Anxiety pools in corners of my skin. I do not detect it as easily as I did a week ago but I know it lingers. I do not think it ever truly leaves. I have been good. I have cut down my screen time to almost zero past working hours. I have been filling the pages of my journal with my feelings, my thoughts, my gratitudes. I have been careful to nourish my body properly, to swallow the supplements my partner lays out for me in the morning. I have gone to sleep early with a book or a crossword puzzle to soothe my mind. It works. It always does.

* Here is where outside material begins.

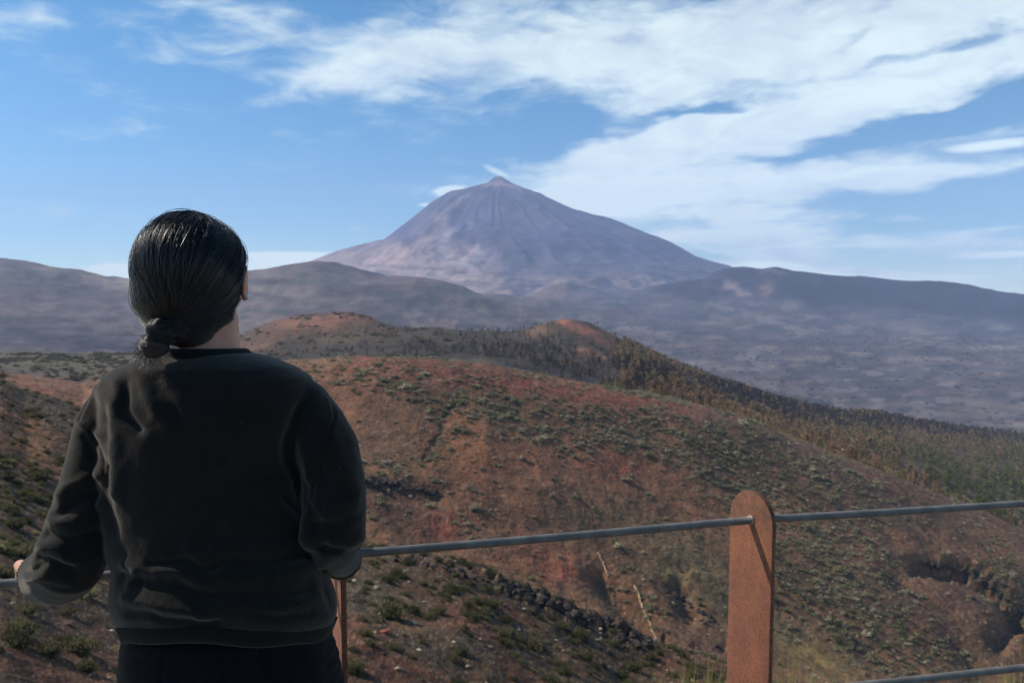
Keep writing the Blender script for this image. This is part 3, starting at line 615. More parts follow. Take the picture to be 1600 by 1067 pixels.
def dens_main(px, py, D):
    w = (fbm2(px / 30, py / 13, 4, 301) - .5); wx = px + w * 70; wy = py + (fbm2(px / 44, py / 20, 3, 305) - .5) * 44
    g = lambda *a: gb(wx, wy, *a)
    d = .035 + .75 * g(650, 600, 110, 24, 10) + .8 * g(760, 645, 90, 22, 18) + .95 * g(930, 675, 150, 26, 12) + 1.0 * g(1110, 705, 150, 36, 18) + .9 * g(1190, 770, 110, 40, 30) + .6 * g(1290, 830, 110, 60, 38)
    d += .55 * g(1240, 900, 100, 60, 40) + .7 * g(1330, 960, 80, 60, 45) + .7 * g(1420, 1010, 90, 30, 30) + .35 * g(1330, 760, 90, 20, 28) + .45 * g(1560, 900, 60, 50, 30) + .5 * g(700, 680, 14, 50, 20)
    d += .3 * g(740, 770, 22, 60, 0) + .45 * g(610, 725, 60, 14, 5) + .35 * g(540, 600, 60, 16, 0) + .5 * g(600, 770, 50, 8, 6) + .4 * g(1000, 935, 20, 50, -30) + .5 * g(1150, 960, 60, 12, 25)
    crest = np.abs(py - np.interp(px, c3[:, 0], c3[:, 1])); d += .75 * np.exp(-(crest / 5) ** 2) * smooth(780, 830, px) * (1 - smooth(1150, 1200, px))
    d *= 1 - .85 * g(900, 605, 150, 9, 12) - .8 * g(1080, 645, 90, 8, 14) - .8 * g(580, 670, 60, 36, 0) - .7 * g(1260, 1020, 90, 18, 22) - .8 * g(1500, 960, 60, 50, 50) - .5 * g(1470, 850, 80, 18, 18)
    cl = smooth(.40, .58, fbm2(px / 17, py / 8, 3, 303)); 
    return np.clip(d * (.12 + 1.25 * cl), 0, 1)
x, y, z, px, py = scatter(100000, 236, 600, dens_main, seed=5)
k = seen(x, y, z, 1.2) & (px > -60) & (px < 1660) & (py < 1110); x, y, z, px, py = [a[k] for a in (x, y, z, px, py)]
n = len(x); rr = np.random.default_rng(8)
sc0 = rr.lognormal(-.18, .42, n) * .95; tint = fbm2(x / 30, y / 30, 3, 9) + rr.normal(0, .12, n)
ca, cb, cc_ = lin(154, 144, 113), lin(122, 119, 85), lin(176, 164, 134)
tt = np.clip(tint * 2 - .5, 0, 1)[:, None]; cols = ca * (1 - tt) + cb * tt; pale = (rr.random(n) < .18)[:, None]; cols = np.where(pale, cc_, cols); 
MAIN = dict(x=x, y=y, z=z, px=px, py=py, s=sc0, c=cols)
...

I know the next step is to expand my range, leave the house. I want to sit in the garden but it has become, in part, an area that triggers my anxiety. Instead of seeing the growth and the life, I see all the little jobs I cannot do, the ones that endlessly pile up and make me hyperventilate. So I grab a book, I grab my camping chair, and I leave by the front door on the new electric scooter. It's a strange mode of transportation, one that moves my body through space as I remain entirely static save for a flick of the wrist to control the speed. I begrudgingly purchased it in a too good to pass up sale and I've been attempting to learn it, to grow familiarity and attachment to it. If I could kick and feel the exertion of my body, I have no doubt it would be easier. I can do it but I should not do it. Fatigue clings so easily to me, I do not need to call its presence. I roll through quiet streets and the closest park to home. A few children still play in the spiderweb and swings. A man practices a tai-chi routine. Teenagers hang about by the sport equipment I never see in use. I roll through the car park and cross the road into the next park along. The paths are rough and untarmacked but I know a loop that is fine for the large wheels of this scooter. I follow it easily, glide with no power down a low incline that leads to the bridge over the nameless brook.

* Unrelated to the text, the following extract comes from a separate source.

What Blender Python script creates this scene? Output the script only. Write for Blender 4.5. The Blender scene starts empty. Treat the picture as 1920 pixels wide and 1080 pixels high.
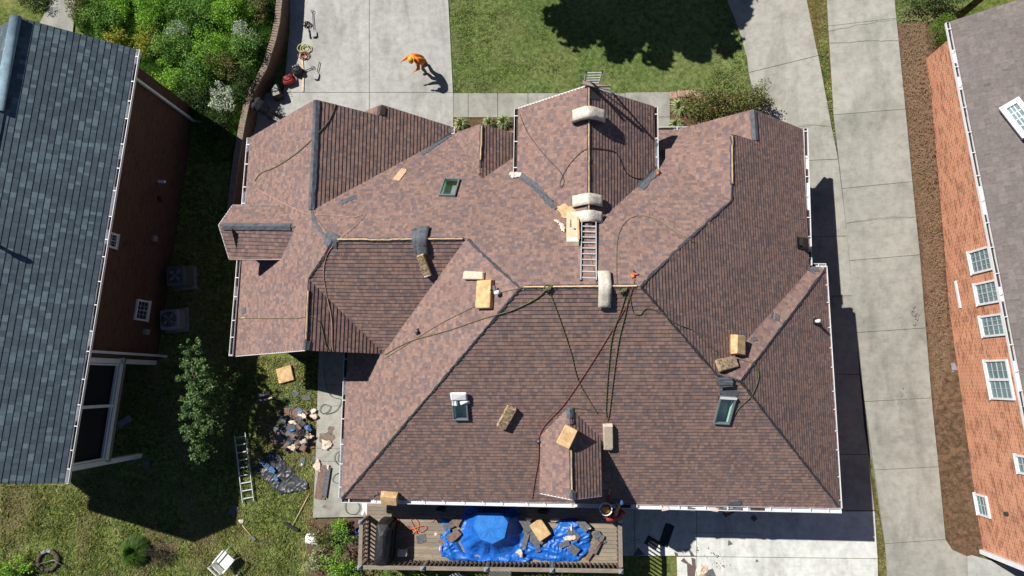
import bpy, math, random
from mathutils import Vector as V, Matrix, noise
from mathutils.bvhtree import BVHTree
from mathutils.geometry import tessellate_polygon
random.seed(7)
SC = bpy.context.scene
COL = SC.collection
# ------------------------------------------------------------------ camera model
H = 28.0; F = 1280.0
d = V((1028-960, 540-712, -F)).normalized()
wz = -d; wx = (V((1, 0, 0)) - wz.x*wz).normalized(); wy = wz.cross(wx)
M = Matrix((wx, wy, wz))                      # camera -> world
CAMP = V((0, 0, H))
def ray(u, v): return (M @ V((u-960, 540-v, -F))).normalized()
def P(u, v, z=0.0):
    r = ray(u, v); return CAMP + r*((z-H)/r.z)
def HIT(u, v, pl):                            # plane z=aX+bY+c
    a, b, c = pl; r = ray(u, v)
    t = (c-H)/(r.z-a*r.x-b*r.y); return CAMP + r*t
SUN = V((.73, -.47))                          # shadow drift per metre of height
# ------------------------------------------------------------------ terrain
WALLTOP = [(530,-40),(528,0),(524,40),(517,73),(500,127),(469,184),(458,235),(447,300),(438,370),(432,440)]
WT = [P(u, v, .95) for u, v in WALLTOP]
def wall_x(y):
    if y >= WT[0].y: return WT[0].x
    for a, b in zip(WT, WT[1:]):
        if a.y >= y >= b.y:
            t = (a.y-y)/(a.y-b.y); return a.x+(b.x-a.x)*t
    return WT[-1].x
def sm(a, b, x):
    t = max(0, min(1, (x-a)/(b-a))); return t*t*(3-2*t)
ZL = .7
def gr(x, y):
    return .17*max(0, min(13, y+2))*max(0, min(1, (x-7)/7))
def gh(x, y):
    if x > 7: return gr(x, y)
    if y > 5.5: return ZL*(1-sm(wall_x(y)-.25, wall_x(y)-.1, x))
    e = sm(5.5, 4.2, y)
    a = wall_x(y)-.25; b0 = -6.9; s = a+(b0-a)*e
    w = .15+sm(-3, -5, y)*3.5
    return ZL*(1-sm(s, s+w, x))
def G(u, v):
    z = 0.0
    for _ in range(8):
        p = P(u, v, z); z = gh(p.x, p.y)
    return P(u, v, z)
# ------------------------------------------------------------------ mesh builder
WL_ = {}
def wl(o): return WL_.get(o.name, V((0, 0, 0))) if o else V((0, 0, 0))
class Fr:
    def __init__(s, o, x=V((1,0,0)), z=V((0,0,1))):
        s.o = V(o); s.z = V(z).normalized(); x = V(x); s.x = (x-x.dot(s.z)*s.z).normalized(); s.y = s.z.cross(s.x)
    def p(s, a, b, c=0): return s.o+s.x*a+s.y*b+s.z*c
W0 = Fr((0,0,0))
class MB:
    def __init__(s): s.v=[]; s.f=[]; s.uv=[]; s.mi=[]; s.sm=[]
    def face(s, pts, uv=None, mi=0, smooth=False):
        i = len(s.v); s.v += [V(p) for p in pts]; s.f.append(tuple(range(i, i+len(pts))))
        s.uv.append(uv); s.mi.append(mi); s.sm.append(smooth)
    def mesh(s, verts, faces, mi=0, smooth=False):
        i = len(s.v); s.v += [V(p) for p in verts]
        for f in faces: s.f.append(tuple(i+k for k in f)); s.uv.append(None); s.mi.append(mi); s.sm.append(smooth)
    def box(s, c, sz, fr=W0, mi=0, bev=0, jit=0):
        cx, cy, cz = c; a, b, h = sz[0]/2, sz[1]/2, sz[2]/2
        if bev <= 0:
            vs = [fr.p(cx+i*a+random.uniform(-jit,jit), cy+j*b+random.uniform(-jit,jit), cz+k*h+random.uniform(-jit,jit)) for i in (-1,1) for j in (-1,1) for k in (-1,1)]
            s.mesh(vs, [(0,1,3,2),(4,6,7,5),(0,4,5,1),(2,3,7,6),(0,2,6,4),(1,5,7,3)], mi); return
        r = min(bev, a, b, h); vs = []; ix = {}
        for i in (-1,1):
            for j in (-1,1):
                for k in (-1,1):
                    jx,jy,jz=[random.uniform(-jit,jit) for _ in range(3)]
                    for ax in range(3):
                        q = [i*(a-r), j*(b-r), k*(h-r)]; q[ax] = (i*a, j*b, k*h)[ax]
                        ix[(i,j,k,ax)] = len(vs); vs.append(fr.p(cx+q[0]+jx, cy+q[1]+jy, cz+q[2]+jz))
        fs = []
        for ax in range(3):
            o1, o2 = [x for x in range(3) if x != ax]
            for sg in (-1,1):
                q = []
                for e1, e2 in ((-1,-1),(1,-1),(1,1),(-1,1)):
                    t = [0,0,0]; t[ax]=sg; t[o1]=e1; t[o2]=e2; q.append(ix[(t[0],t[1],t[2],ax)])
                if (sg > 0) == (ax == 1): q.reverse()
                fs.append(tuple(q))
        for ax in range(3):
            o1, o2 = [x for x in range(3) if x != ax]
            for e1 in (-1,1):
                for e2 in (-1,1):
                    def I(t0, face):
                        t=[0,0,0]; t[ax]=t0; t[o1]=e1; t[o2]=e2; return ix[(t[0],t[1],t[2],face)]
                    fs.append((I(-1,o1), I(1,o1), I(1,o2), I(-1,o2)))
        for i in (-1,1):
            for j in (-1,1):
                for k in (-1,1): fs.append((ix[(i,j,k,0)], ix[(i,j,k,1)], ix[(i,j,k,2)]))
        s.mesh(vs, fs, mi)
    def prism(s, pts, h, mi=0, top=True):         # pts 3d, extruded by vector h
        h = V(h); n = len(pts); a = [V(p) for p in pts]; b = [p+h for p in a]
        tri = tessellate_polygon([a])
        vs = a+b; fs = [tuple(t) for t in tri]+[tuple(n+k for k in t) for t in tri]
        fs += [(i, (i+1)%n, n+(i+1)%n, n+i) for i in range(n)]
        s.mesh(vs, fs, mi)
    def tube(s, pts, r, n=6, mi=0, cap=True):
        pts = [V(p) for p in pts]; m = len(pts); rs = r if isinstance(r, (list,tuple)) else [r]*m
        vs = []; up = V((.13,.21,1)).normalized(); pn=None
        for i, p in enumerate(pts):
            t = (pts[min(i+1,m-1)]-pts[max(i-1,0)])
            t = t.normalized() if t.length > 1e-9 else V((0,0,1))
            if pn is None:
                a = t.cross(up)
                if a.length < .05: a = t.cross(V((1,0,0)))
                a.normalize()
            else:
                a = pn-pn.dot(t)*t
                a = a.normalized() if a.length>1e-6 else t.orthogonal().normalized()
            pn = a; b = t.cross(a)
            for k in range(n):
                g = 2*math.pi*k/n; vs.append(p+(a*math.cos(g)+b*math.sin(g))*rs[i])
        fs = [(i*n+k, i*n+(k+1)%n, (i+1)*n+(k+1)%n, (i+1)*n+k) for i in range(m-1) for k in range(n)]
        if cap: fs += [tuple(range(n))[::-1], tuple((m-1)*n+k for k in range(n))]
        s.mesh(vs, fs, mi, n > 5)
    def cyl(s, p0, p1, r, n=10, mi=0, r1=None): s.tube([p0, p1], [r, r if r1 is None else r1], n, mi)
    def ball(s, c, r, sc=(1,1,1), n=10, fr=W0, mi=0):
        vs=[]; fs=[]; m=n//2+1; c=V(c)
        for i in range(m+1):
            th=math.pi*i/m
            for k in range(n):
                g=2*math.pi*k/n
                vs.append(c+fr.x*(math.sin(th)*math.cos(g)*r*sc[0])+fr.y*(math.sin(th)*math.sin(g)*r*sc[1])+fr.z*(math.cos(th)*r*sc[2]))
        for i in range(m):
            for k in range(n): fs.append((i*n+k,(i+1)*n+k,(i+1)*n+(k+1)%n,i*n+(k+1)%n))
        s.mesh(vs, fs, mi, True)
    def make(s, name, mats, parent=None, loc=None):
        if loc is None: loc = wl(parent) if parent else V((0,0,0))
        if not isinstance(mats, (list, tuple)): mats = [mats]
        me = bpy.data.meshes.new(name); L = V(loc)
        me.from_pydata([tuple(p-L) for p in s.v], [], s.f)
        for m in mats: me.materials.append(m)
        if any(u is not None for u in s.uv):
            uvl = me.uv_layers.new(name='UVMap'); k = 0
            for f, u in zip(s.f, s.uv):
                for j in range(len(f)):
                    if u is not None: uvl.data[k].uv = u[j]
                    k += 1
        me.polygons.foreach_set('material_index', s.mi); me.polygons.foreach_set('use_smooth', s.sm)
        me.update()
        o = bpy.data.objects.new(name, me); COL.objects.link(o)
        WL_[o.name] = V(loc)
        if parent: o.parent = parent; o.location = L-wl(parent)
        else: o.location = L
        return o
def tag(o, label=None, cat=None, group=None, kind=None):
    if label: o['label'] = label
    if cat: o['category'] = cat
    if group: o['group'] = group
    if kind: o['kind'] = kind
    return o
def thing(name, label, cat, loc, group=None):
    o = bpy.data.objects.new(name, None); COL.objects.link(o); o.location = loc; o.empty_display_size = .1
    WL_[o.name] = V(loc); return tag(o, label, cat, group)
def single(mb, name, m, label, cat, loc, group=None, kind=None):
    return tag(mb.make(name, m, None, loc), label, cat, group, kind)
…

I hop off the platform and walk through the supple grass still strong from rain and cloud cover. I settle beyond the old almost horizontal white willow, to the edge of a cut path. I set up the chair with my back to the brook, invisible behind a barrier of elderberry and hawthorn bushes. I face the setting sun, still high in the sky but lowering fast. In the north, the railway track is closed to trains. A giant yellow claw whirrs and clangs at the rails while folks in bright orange hi-vis walk alongside it.

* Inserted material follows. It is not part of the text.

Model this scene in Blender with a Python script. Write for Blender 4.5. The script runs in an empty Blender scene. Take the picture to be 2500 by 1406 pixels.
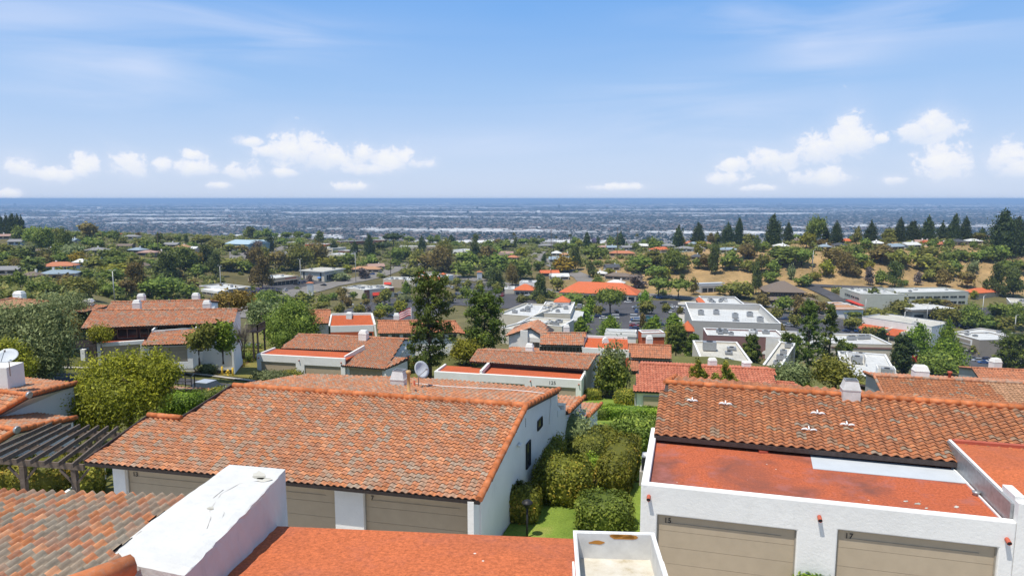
# Hillside townhouses over a shopping centre, a wooded ridge and a hazy city plain, seen from a low drone.
HAZE = 9.0e-5
EXPOSURE = 0.15
import bpy, math, random
import numpy as np
from mathutils import Vector, Matrix
D = bpy.data
SC = bpy.context.scene
COL = SC.collection
R = math.radians
rng = random.Random(7)

# ------------------------------------------------------------------ camera geometry (metres; z=0 is the driveway of the near houses)
CAM_H = 14.0
FPX = 1667.0                       # focal length in photo pixels (24 mm on a 36 mm frame)
PITCH = math.atan(217.5 / 1667.0)
CP, SP = math.cos(PITCH), math.sin(PITCH)

def ray(px, py):
    u = (px - 1250) / FPX
    v = (py - 703) / FPX
    return Vector((u, CP - v * SP, -SP - v * CP))

def P(px, py, z):
    d = ray(px, py)
    t = (z - CAM_H) / d.z
    return Vector((d.x * t, d.y * t, z))

def PY(px, py, y):
    d = ray(px, py)
    t = y / d.y
    return Vector((d.x * t, y, CAM_H + d.z * t))

def PD(px, py, depth):
    d = ray(px, py)
    return Vector((0, 0, CAM_H)) + d * depth

def proj(p):
    z = p[2] - CAM_H
    F = p[1] * CP - z * SP
    U = p[1] * SP + z * CP
    return (1250 + FPX * p[0] / F, 703 - FPX * U / F, F)

def on_plane(px, py, a, n):
    d = ray(px, py)
    o = Vector((0, 0, CAM_H))
    t = (a - o).dot(n) / d.dot(n)
    return o + d * t

# ------------------------------------------------------------------ terrain height
UC = [-2.5, -.75, -.55, -.40, -.25, -.10, .05, .20, .35, .50, .75, 2.5]
ROWS = [
 (-40, [3]*12),
 (8,   [-.25]*12),
 (27,  [-1, -1, -.8, -.6, -.4, -.3, -.3, -.3, -.3, -.3, -.3, -.3]),
 (36,  [-2, -2, -2, -1.5, -1.0, -.8, -.9, -1, -1, -1, -1, -1]),
 (50,  [-3, -3, -3, -3, -3, -3.4, -3.6, -3.6, -3.6, -3.6, -4, -4]),
 (63,  [-4, -4, -4.2, -4.2, -4.6, -6.2, -6.6, -6.6, -6.6, -7, -7, -7]),
 (82,  [-5.2, -5.2, -5.4, -5.8, -8.5, -10.6, -10.8, -10.8, -10.5, -10.5, -11, -11]),
 (100, [-7.5, -7.5, -7.5, -8.2, -10.5, -11.8, -12, -12, -12.5, -13, -13, -13]),
 (118, [-9, -9, -10, -10.5, -13, -13.4, -13.2, -13.6, -18, -19, -19, -19]),
 (130, [-10, -10, -11, -12, -14.5, -17, -18, -19.5, -21, -22, -22, -22]),
 (165, [-13, -13, -15, -18, -22, -26, -28.5, -30, -31, -32, -32, -32]),
 (200, [-16, -16, -18, -24, -32, -36, -38, -38, -38, -43, -44, -44]),
 (270, [-21, -21, -24, -34, -40, -41.5, -41.5, -41.5, -44, -57, -60, -60]),
 (350, [-26, -26, -29, -43, -46, -47, -47, -47, -50, -67, -72, -72]),
 (390, [-27, -27, -30, -44.5, -48.5, -49.5, -49.5, -49.5, -52, -61, -66, -66]),
 (430, [-27, -27, -31, -46, -51, -52, -52, -52, -52.5, -53, -55, -55]),
 (490, [-26, -26, -30, -44, -51, -52, -51, -50, -47, -45.5, -44, -42]),
 (540, [-23, -23, -28, -41, -50, -51, -49, -42, -33, -28, -25, -24]),
 (600, [-20, -20, -26, -38, -48, -50, -46, -36, -26, -23, -21, -20]),
 (700, [-20, -20, -26, -36, -46, -48, -43, -35, -31, -32, -31, -28]),
 (850, [-25, -25, -31, -36, -42, -46, -46, -45, -46, -46, -44, -40]),
 (1000,[-34, -34, -37, -40, -46, -50, -52, -54, -58, -58, -54, -50]),
 (1400,[-110]*12), (2000, [-165]*12), (3000, [-170]*12), (90000, [-170]*12)]
RY = [r[0] for r in ROWS]
RZ = np.array([r[1] for r in ROWS], float)

def WY(y):
    return max(y + 60.0, 40.0)

def T(x, y):
    u = x / WY(y)
    u = min(max(u, UC[0]), UC[-1])
    yy = min(max(y, RY[0]), RY[-1])
    i = 0
    while i < len(RY) - 2 and yy > RY[i + 1]: i += 1
    j = 0
    while j < len(UC) - 2 and u > UC[j + 1]: j += 1
    a = (yy - RY[i]) / (RY[i + 1] - RY[i])
    b = (u - UC[j]) / (UC[j + 1] - UC[j])
    return float((RZ[i, j] * (1 - b) + RZ[i, j + 1] * b) * (1 - a) + (RZ[i + 1, j] * (1 - b) + RZ[i + 1, j + 1] * b) * a)

def G(px, py, tmin=12.0, tmax=6000.0):
    """where the line of sight through a photo pixel meets the terrain"""
    d = ray(px, py)
    t = tmin
    step = 1.0
    last = t
    while t < tmax:
        if CAM_H + d.z * t <= T(d.x * t, d.y * t):
            lo, hi = last, t
            for _ in range(24):
                m = (lo + hi) / 2
                if CAM_H + d.z * m <= T(d.x * m, d.y * m): hi = m
                else: lo = m
            return Vector((d.x * hi, d.y * hi, T(d.x * hi, d.y * hi)))
        last = t
        t *= 1.012
    return Vector((d.x * tmax, d.y * tmax, T(d.x * tmax, d.y * tmax)))

# ------------------------------------------------------------------ mesh building
class MB:
    """collects shapes; build() links them as ONE mesh object. Each face carries 'rnd' (0..1) for material variation"""
    def __init__(s):
        s.v = []; s.f = []; s.r = []; s.m = []; s.smooth = []
    def add(s, verts, faces, rnd=.5, mi=0, smooth=False):
        o = len(s.v)
        s.v.extend([tuple(p) for p in verts])
        for k, f in enumerate(faces):
            s.f.append(tuple(i + o for i in f))
            s.r.append(rnd[k] if isinstance(rnd, (list, tuple)) else rnd)
            s.m.append(mi); s.smooth.append(smooth)
        return s
    def hexa(s, b, t, rnd=.5, mi=0):
        """b, t: four bottom and four top corners, same order"""
        return s.add(list(b) + list(t), [(3, 2, 1, 0), (4, 5, 6, 7), (0, 1, 5, 4), (1, 2, 6, 5), (2, 3, 7, 6), (3, 0, 4, 7)], rnd, mi)
    def box(s, x0, x1, y0, y1, z0, z1, M=None, rnd=.5, mi=0):
        pts = [Vector(p) for p in ((x0, y0, z0), (x1, y0, z0), (x1, y1, z0), (x0, y1, z0), (x0, y0, z1), (x1, y0, z1), (x1, y1, z1), (x0, y1, z1))]
        if M is not None: pts = [M @ p for p in pts]
        return s.hexa(pts[:4], pts[4:], rnd, mi)
    def prism(s, poly, d, rnd=.5, mi=0):
        """poly: planar loop of points, extruded by vector d"""
        n = len(poly); d = Vector(d)
        pts = [Vector(p) for p in poly] + [Vector(p) + d for p in poly]
        fs = [tuple(range(n - 1, -1, -1)), tuple(range(n, 2 * n))] + [(i, (i + 1) % n, n + (i + 1) % n, n + i) for i in range(n)]
        return s.add(pts, fs, rnd, mi)
    def tube(s, pts, rad, n=8, rnd=.5, mi=0, cap=True, smooth=True):
        pts = [Vector(p) for p in pts]
        if not isinstance(rad, (list, tuple)): rad = [rad] * len(pts)
        vs = []
        for i, p in enumerate(pts):
            a = pts[max(i - 1, 0)]; b = pts[min(i + 1, len(pts) - 1)]
            t = (b - a).normalized()
            x = t.cross(Vector((0, 0, 1)))
            if x.length < 1e-3: x = t.cross(Vector((0, 1, 0)))
            x.normalize(); y = x.cross(t)
            for k in range(n):
                an = 2 * math.pi * k / n
                vs.append(p + (x * math.cos(an) + y * math.sin(an)) * rad[i])
        fs = []
        for i in range(len(pts) - 1):
            for k in range(n):
                fs.append((i * n + k, i * n + (k + 1) % n, (i + 1) * n + (k + 1) % n, (i + 1) * n + k))
        s.add(vs, fs, rnd, mi, smooth)
        if cap:
            o = len(s.v) - len(vs)
            s.f.append(tuple(o + k for k in range(n - 1, -1, -1))); s.r.append(rnd if not isinstance(rnd, list) else .5); s.m.append(mi); s.smooth.append(False)
            s.f.append(tuple(o + (len(pts) - 1) * n + k for k in range(n))); s.r.append(rnd if not isinstance(rnd, list) else .5); s.m.append(mi); s.smooth.append(False)
        return s
    def lathe(s, c, prof, n=16, rnd=.5, mi=0, smooth=True, M=None):
        """prof: (radius, height) pairs round a vertical axis at c"""
        c = Vector(c); vs = []
        for r_, h in prof:
            for k in range(n):
                an = 2 * math.pi * k / n
                q = Vector((r_ * math.cos(an), r_ * math.sin(an), h))
                vs.append(c + (M @ q if M is not None else q))
        fs = [(i * n + k, i * n + (k + 1) % n, (i + 1) * n + (k + 1) % n, (i + 1) * n + k) for i in range(len(prof) - 1) for k in range(n)]
        return s.add(vs, fs, rnd, mi, smooth)
    def mesh(s, name, mats):
        me = D.meshes.new(name)
        me.from_pydata(s.v, [], s.f)
        for m in mats: me.materials.append(m)
        if s.f:
            me.polygons.foreach_set('material_index', s.m)
            me.polygons.foreach_set('use_smooth', s.smooth)
            at = me.attributes.new('rnd', 'FLOAT', 'FACE')
            at.data.foreach_set('value', s.r)
        me.update()
        return me
    def build(s, name, mats, parent=None, loc=None):
        if not isinstance(mats, (list, tuple)): mats = [mats]
        o = D.objects.new(name, s.mesh(name, mats))
        COL.objects.link(o)
        if parent is not None:
            o.parent = parent
            o.matrix_parent_inverse = Matrix.Translation(-parent.location) if not parent.get('_rot') else parent.matrix_world.inverted()
        return o

def np_mesh(name, V, F, rnd, mats, mi=None, smooth=False):
    """fast mesh from arrays; F is (n,4) or (n,3)"""
    me = D.meshes.new(name)
    V = np.asarray(V, np.float32); F = np.asarray(F, np.int32)
    n, k = F.shape
    me.vertices.add(len(V)); me.vertices.foreach_set('co', V.ravel())
    me.loops.add(n * k); me.loops.foreach_set('vertex_index', F.ravel())
    me.polygons.add(n)
    me.polygons.foreach_set('loop_start', np.arange(0, n * k, k, dtype=np.int32))
    try: me.polygons.foreach_set('loop_total', np.full(n, k, np.int32))
    except Exception: pass
    for m in mats: me.materials.append(m)
    if mi is not None: me.polygons.foreach_set('material_index', np.asarray(mi, np.int32))
    me.polygons.foreach_set('use_smooth', np.full(n, smooth))
    me.update(calc_edges=True); me.validate()
    if len(me.polygons) == n:
        at = me.attributes.new('rnd', 'FLOAT', 'FACE')
        at.data.foreach_set('value', np.asarray(rnd, np.float32))
    return me

def obj(name, me, parent=None):
    o = D.objects.new(name, me); COL.objects.link(o)
    if parent is not None:
        o.parent = parent
        o.matrix_parent_inverse = Matrix.Translation(-parent.location)
    return o

def empty(name, loc):
    o = D.objects.new(name, None); COL.objects.link(o)
    o.location = loc; o.empty_display_size = .5
    return o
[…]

I breathe in the damp air coming from the brook, fuelled by the recent rains. I can hear the unfamiliar voice of song thrush twined with the beloved back and forth of territorial blackbirds. Chiffchaff and wrens join in too. Pigeons coo in the distance, low and slow, in an echo of all of my childhood summers. I seek swallows as I know I will not find them. They do not reside in the midst of bricks houses stuck to one another and glistening cars that eat the pavements.
Tentatively I slide Is a River Alive? by Robert McFarlane out of the my bag. I received it a few weeks earlier and up until now, I have been enable to open it. The words danced on the page and refused to fall in a neat readable order. I open the first page and I read. My brain does not lock access to words today. I read. I turn the page and I read some more. I am not swimming in fog, neither do I feel the early warning signs for it. I turn another page and I carry on reading. I take regular breaks to look at the sky and watch the white clovers, ryegrass and other grasses I do not yet know how to name sway in a light breeze.
A dozen or so flies swirl above my head. I cannot hear them under the melodies of birds. Two magpies fly across the unmowed field, their shape outlined by the setting sun gradually engulfed by clouds. I choke on my own breath and feel the tingle of tears at the edge of my eyes. I refuse to let them fall. These are not sad tears, I know this, but I have cried far too much over the last year. I swallow back my breath and return to the book.
People walk by and utter mumbled greetings I can barely hear, their voices clear and loud only to order their dogs to stay away from me. I would happily greet them. A young couple huddle close as their shuffle on the long diagonal that streaks through the grass. A man on a bicycle rolls silently through after them and I remember a kingfisher from the time I did not know I was sick. I was sitting at the edge of this brook, not in this spot but a little further. That other spot was devoid of tall waning burnt nettles and bright veiny carpeting ivy. I had settled on the hard dusty ground, my body still able to crouch this low with no consequences upon rising. The bird had come in a flash of blue so fast I thought I had dreamt it. Only I had not. It returned just as fast and was gone in a sneeze.
I cannot see any kingfishers today with my back to the brook. It is okay. I can return later to that other spot. Now the time is for reading and watching the sun fall in the sky, kiss the tip of the sloe berry bushes on the other side of the park. My skin shivers a little as warmth leeches from the air but it is not truly cool. The air is thick with pollens that make my partner sneeze and cough. It is heavy with the promise of heat to come and I am glad the solstice is on the way, the longest days soon over.